The Muon System consists of four stations in both barrel ( $\rm MB1\ldots MB4$) and endcap ( $\rm ME1\ldots ME4$) parts, which are integrated in the iron return yoke of the magnet. In the barrel part, each station consists of twelve layers of Drift Tube Chambers (DT). Resistive Plate Chambers (RPC) are used for bunch crossing identification and provide a cut on the muon transverse momentum at the first level trigger. In the endcap region, each station consists of six stations of Cathode Strip Chambers (CSC).

Four logic blocks make up the Trigger and Data Acquisition System. The first two stages, front-end detector electronics and first level trigger processors, are synchronous and pipelined. The first level trigger has to reduce the $40\,\rm MHz$ bunch crossing rate to an event rate of $100\,\rm kHz$ by filtering only interesting events. This trigger decision has a delay of $3.2\,\rm\mu s$ in relation to the corresponding bunch crossing. To avoid dead time, the data collected within this period must be stored in the front-end in order to pass it on after a trigger request.

The two later stages are a large switching network (``event builder'') with a throughput of $500\,\rm Gbit/s$ and an on-line event filtering system implemented in a computer farm. These stages are made of commercial components and thus can be upgraded as technology develops.

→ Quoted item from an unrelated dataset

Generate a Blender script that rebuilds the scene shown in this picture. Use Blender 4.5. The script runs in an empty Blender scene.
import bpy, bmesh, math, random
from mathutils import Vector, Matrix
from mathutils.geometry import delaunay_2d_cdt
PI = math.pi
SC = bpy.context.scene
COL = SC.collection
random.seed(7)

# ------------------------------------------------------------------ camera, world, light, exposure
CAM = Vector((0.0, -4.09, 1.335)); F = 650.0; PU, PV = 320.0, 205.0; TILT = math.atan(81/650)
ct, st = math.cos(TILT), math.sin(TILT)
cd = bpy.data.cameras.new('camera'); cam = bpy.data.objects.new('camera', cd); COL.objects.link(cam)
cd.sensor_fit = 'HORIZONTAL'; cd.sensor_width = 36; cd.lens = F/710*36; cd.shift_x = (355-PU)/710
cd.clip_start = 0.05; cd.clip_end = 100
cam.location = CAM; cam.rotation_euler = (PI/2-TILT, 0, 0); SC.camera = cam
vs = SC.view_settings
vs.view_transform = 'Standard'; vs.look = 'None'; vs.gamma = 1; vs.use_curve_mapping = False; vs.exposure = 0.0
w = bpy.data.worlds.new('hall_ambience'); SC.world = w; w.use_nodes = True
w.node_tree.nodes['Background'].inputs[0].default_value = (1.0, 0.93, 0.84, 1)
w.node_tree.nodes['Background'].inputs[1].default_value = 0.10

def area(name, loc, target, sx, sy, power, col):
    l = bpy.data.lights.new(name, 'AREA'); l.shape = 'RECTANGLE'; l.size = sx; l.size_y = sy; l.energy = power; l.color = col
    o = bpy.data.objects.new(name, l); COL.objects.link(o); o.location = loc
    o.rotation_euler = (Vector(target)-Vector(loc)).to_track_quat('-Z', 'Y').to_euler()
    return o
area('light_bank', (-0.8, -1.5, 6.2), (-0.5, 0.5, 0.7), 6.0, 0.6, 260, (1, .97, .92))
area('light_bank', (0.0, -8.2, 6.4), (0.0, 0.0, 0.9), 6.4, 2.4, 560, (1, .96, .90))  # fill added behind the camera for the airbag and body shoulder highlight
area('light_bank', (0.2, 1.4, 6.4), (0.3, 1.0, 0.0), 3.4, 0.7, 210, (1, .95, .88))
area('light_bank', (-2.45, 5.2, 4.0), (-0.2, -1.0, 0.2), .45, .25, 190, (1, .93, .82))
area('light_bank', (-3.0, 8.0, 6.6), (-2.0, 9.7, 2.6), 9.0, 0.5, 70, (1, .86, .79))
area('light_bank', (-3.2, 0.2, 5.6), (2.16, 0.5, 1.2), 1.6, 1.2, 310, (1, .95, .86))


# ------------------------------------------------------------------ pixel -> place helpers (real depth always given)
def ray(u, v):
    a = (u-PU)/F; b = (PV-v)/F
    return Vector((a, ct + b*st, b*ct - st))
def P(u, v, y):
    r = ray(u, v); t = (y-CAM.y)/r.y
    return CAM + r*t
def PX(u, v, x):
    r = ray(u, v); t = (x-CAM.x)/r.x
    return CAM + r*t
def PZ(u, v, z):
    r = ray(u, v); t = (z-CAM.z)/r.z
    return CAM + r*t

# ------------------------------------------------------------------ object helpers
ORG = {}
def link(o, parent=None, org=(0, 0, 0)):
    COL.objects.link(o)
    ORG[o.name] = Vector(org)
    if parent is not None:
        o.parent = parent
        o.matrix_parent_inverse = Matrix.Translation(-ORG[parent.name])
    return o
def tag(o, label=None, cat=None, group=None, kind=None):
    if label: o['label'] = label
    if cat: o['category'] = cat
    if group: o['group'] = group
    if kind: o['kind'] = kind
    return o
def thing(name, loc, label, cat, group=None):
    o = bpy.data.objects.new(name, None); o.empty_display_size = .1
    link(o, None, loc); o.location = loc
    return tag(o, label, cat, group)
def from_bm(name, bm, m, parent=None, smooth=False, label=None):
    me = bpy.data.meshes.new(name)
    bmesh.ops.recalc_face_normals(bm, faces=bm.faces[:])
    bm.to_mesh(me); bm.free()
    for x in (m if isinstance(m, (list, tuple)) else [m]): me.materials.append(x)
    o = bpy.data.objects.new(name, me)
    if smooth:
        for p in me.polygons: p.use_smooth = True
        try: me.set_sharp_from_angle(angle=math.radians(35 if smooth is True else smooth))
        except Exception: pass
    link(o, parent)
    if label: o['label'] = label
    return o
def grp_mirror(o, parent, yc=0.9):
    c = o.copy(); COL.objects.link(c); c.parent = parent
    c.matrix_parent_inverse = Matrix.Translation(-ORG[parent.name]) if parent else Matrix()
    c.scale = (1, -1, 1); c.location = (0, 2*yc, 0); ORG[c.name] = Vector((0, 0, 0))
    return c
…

The combined information of all detector subsystems is used for the total event reconstruction and quantification. While the silicon tracker is intended for momentum and polarity identification, the energy is measured by the calorimeters, and penetrating muons are detected in the outermost layer. The triggering information is derived from calorimeters and the muon system.